Only recently, the accusation of collaboration with the PNM was revived by a Kamla Persad-Bissessar sycophant in which I was accused of endorsing a letter to the president in support of Patrick Manning to be appointed prime minister, of which I am unaware.

Persad-Bissessar was herself condemned and abused for challenging Basdeo Panday in 2010, and lately five so-called dissident MPs have been stigmatised and ostracised.

Some leaders are intoxicated with the adoration, adulation, fealty and homage bestowed upon them by their supporters. Propelled by their own sense of mission and indispensability, they assume a divine right to exercise power and a proprietary control of the affairs of the party they lead not only in the present, but for the future. It all stimulates the hubris of the political leaders.

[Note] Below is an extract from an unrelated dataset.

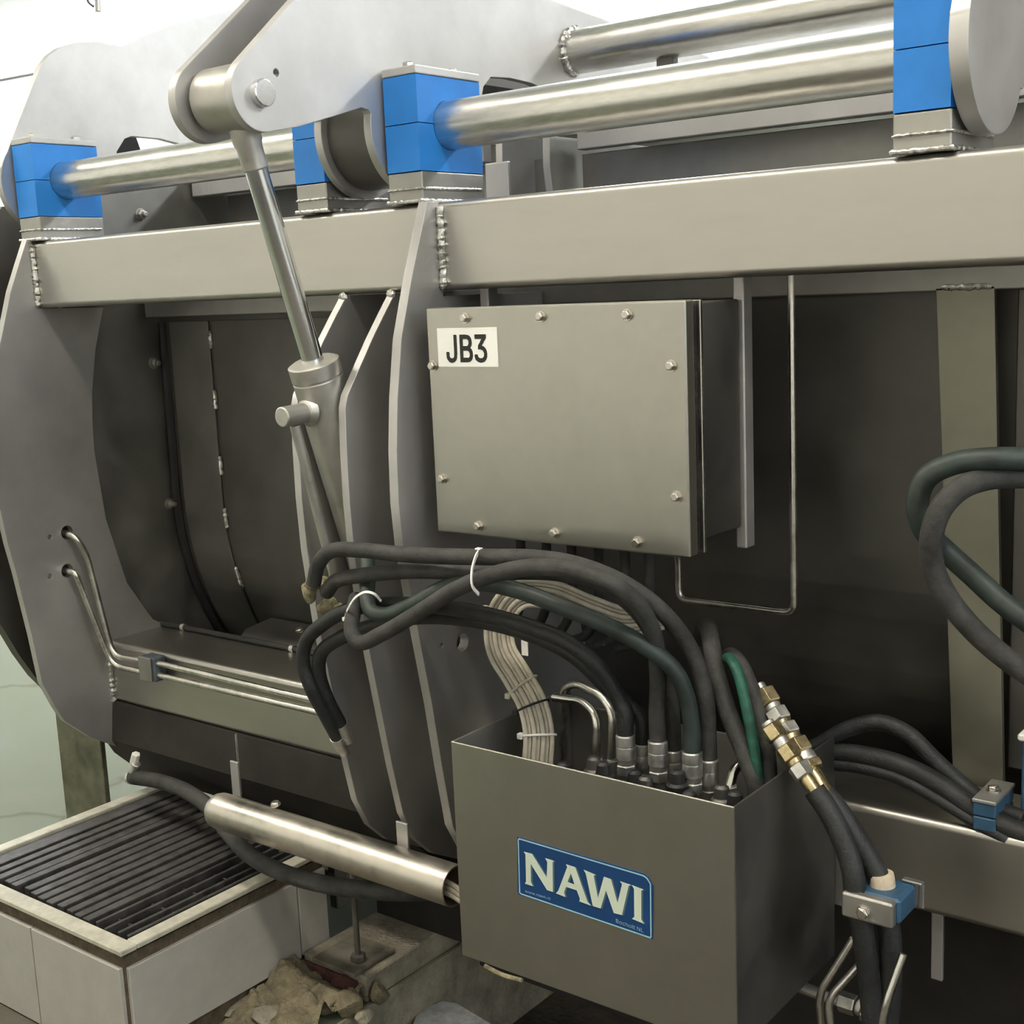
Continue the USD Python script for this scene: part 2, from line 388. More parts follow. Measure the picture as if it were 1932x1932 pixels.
# ribs
outC = [(-.03, 1.706), (-.052, 1.65), (-.081, 1.578), (-.118, 1.47), (-.136, 1.37), (-.146, 1.278), (-.149, 1.185), (-.144, 1.108), (-.131, 1.02), (-.116, .936), (-.091, .799), (-.072, .669), (-.051, .546), (-.01, .47), (.06, .41), (.16, .37)]
inn = [(.60, .37), (.60, .58), (.47, .74), (.40, .92), (SB, 1.05), (SB, 1.54)]
polyC = Polygon(outC+inn+[(.0, 1.54), (.0, 1.706)])
polyC = polyC.difference(sbox(.0, 1.54, .3, 1.72)).difference(rrect(.10, .285, .541, .700, .013))
holeC = Point(.004, .895).buffer(.017)
polyC = polyC.difference(holeC).difference(Point(-.056, .903).buffer(.005))
outB = [(.0, 1.549), (-.035, 1.508), (-.068, 1.468), (-.14, 1.372), (-.1475, 1.35), (-.151, 1.274), (-.152, 1.178), (-.148, 1.079), (-.131, .925), (-.107, .784), (-.083, .651), (-.062, .55), (-.03, .485), (.02, .435), (.12, .38)]
polyB = Polygon(outB+inn[:-1]+[(SB, 1.549)]).difference(rrect(.10, .285, .541, .700, .013))
polyB = polyB.simplify(.0002)
rc = part(fr, 'hoop_rib', prism_x(polyC, -1.567, -1.547), 'steel_plate')
part(rc, 'weld_bead', weld([(-1.541, -.004, 1.700), (-1.541, -.004, 1.552)], .0075, 3), 'weld_metal')
b2 = part(fr, 'hoop_rib', prism_x(polyB, -1.682, -1.665), 'steel_plate')
part(b2, 'weld_bead', weld([(-1.680, .004, 1.548), (-1.664, -.006, 1.546)], .008, 5), 'weld_metal')
b1 = part(fr, 'hoop_rib', prism_x(polyB, -1.807, -1.790), 'steel_plate')
part(b1, 'weld_bead', weld([(-1.806, .004, 1.548), (-1.789, -.006, 1.546)], .008, 6), 'weld_metal')
outA = [(-.013, 1.711), (-.04, 1.655), (-.069, 1.592), (-.111, 1.47), (-.140, 1.36), (-.158, 1.25), (-.163, 1.17), (-.157, 1.087), (-.147, 1.0), (-.134, .928), (-.111, .765), (-.097, .641), (-.068, .571), (-.047, .53), (.019, .468), (.124, .399)]
inA = [(.150, .420), (.146, .54), (.10, .541), (.10, .70), (.285, .70), (.242, .725), (.173, .838), (.129, 1.014), (.114, 1.192), (.118, 1.27), (.125, 1.338), (.146, 1.442), (.181, 1.545), (0, 1.55), (0, 1.711)]
polyA = Polygon(outA+inA).buffer(0)
for (hy, hz, hr) in ((.014, 1.0, .017), (.004, .905, .017), (-.035, .997, .006), (-.046, .901, .006)):
    polyA = polyA.difference(Point(hy, hz).buffer(hr))
ra = part(fr, 'hoop_rib', prism_x(polyA, -2.845, -2.825), 'steel_plate')
part(ra, 'weld_bead', weld([(-2.820, -.003, 1.70), (-2.820, -.003, 1.552)], .007, 8), 'weld_metal')
part(ra, 'weld_bead', weld([(-2.822, .097, .695), (-2.822, .097, .545), (-2.822, .15, .43)], .007, 9), 'weld_metal')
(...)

As a consequence, voluntary resignation is an exception rather than the rule, regardless of the circumstances faced by them. Dr Eric Williams died in office after 25 years at the helm of his party and government. George Chambers and Patrick Manning were forced to demit leadership after humiliating losses at the polls. Basdeo Panday had to be roundly defeated in internal party elections to be prized out of leadership in admittedly unique circumstances.

Resignations after losing elections have not been been the norm in TT. Many leaders cling to leadership even after their loss in general elections, eg Panday in 1981, 1991, 2001, 2002 and 2007: Robinson in 1991; Manning in 1995, and Kamla Persad-Bissessar in 2015 and 2020.

Leaders are prone to manipulate party processes and membership sentiment to influence succession, either by identifying their own nominees for leadership or by denying aspirants whom they do not favour.

Williams arranged to rescind his voluntary resignation in 1973 and resumed leadership after it was clear that the party would choose Karl Hudson- Phillips as his successor, to whom he was opposed.